Dear
Johnny Fanboy,
In
the Christmas episode of Doctor Who, the new Doctor
realises that Prime Minister Harriet Jones has become corrupt,
so he sows the seeds for her downfall by whispering to an
aide: "Don't you think she looks tired?" Soon she is fending
off rumours of ill health and facing a vote of no confidence.
However,
in the earlier episode World War Three, the previous
Doctor had stated that Jones was destined to be Prime Minister
for three successive terms and would become the architect
of a golden age in British politics.
Has
the Doctor changed history? That seems out of character. If
so, why don't the Reapers arrive to "sterilise the wound"?

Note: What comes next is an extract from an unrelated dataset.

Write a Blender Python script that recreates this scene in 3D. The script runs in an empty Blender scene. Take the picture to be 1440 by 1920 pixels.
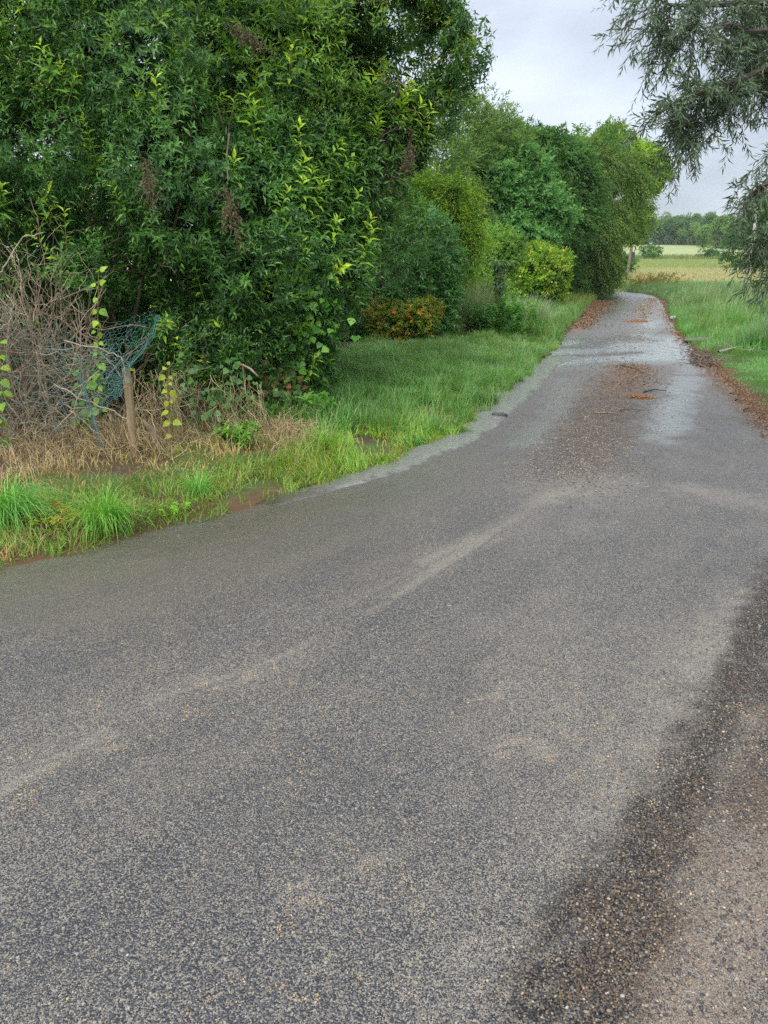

You cannot argue that The Christmas Invasion is set
during Harriet Jones' third term, because then she, Jackie
and Mickey would all need to look a decade older - which they
don't.
Adam
Leigh, nit-picker
Johnny
Fanboy, nit-pick solver, replies:
Let's
get the Reaper question out of the way first. The episode
Father's
Day, which features the Reapers, strongly implies
that the creatures only appear when time has been severely
weakened and do not materialise each and every time history
is altered. In that instance, time had already been weakened
by the Doctor and Rose visiting the same vicinity in space
and moment in time (the day her father died) twice. This is
a clever get-out clause on the part of the writer, Paul Cornell,
so that future writers need not necessarily involve the Reapers
every time history is changed or a time paradox occurs.
Indeed,
in an earlier episode, The Unquiet Dead, the Doctor
informs Rose that time is in a constant state of flux, "changing
every second". Whether history has always been this mutable,
or is only so since the Time War and the fall of the Time
Lords, is unclear. Nevertheless, there is further evidence
of its instability in The Long Game, and the Reapers
don't appear in that episode either.
So
it would appear that the Doctor does indeed change history
in The Christmas Invasion. This is something of a shift
in character for a man who's usually concerned with preventing
such things, but maybe he realised that the golden age he
remembered was from a timeline invalidated by the Time War
and that this corrupt Harriet Jones cannot be the architect
of it.
Alternatively,
perhaps an older and wiser Jones later resumes her role as
Prime Minister for three successive terms and does indeed
eventually lead Britain into a golden age.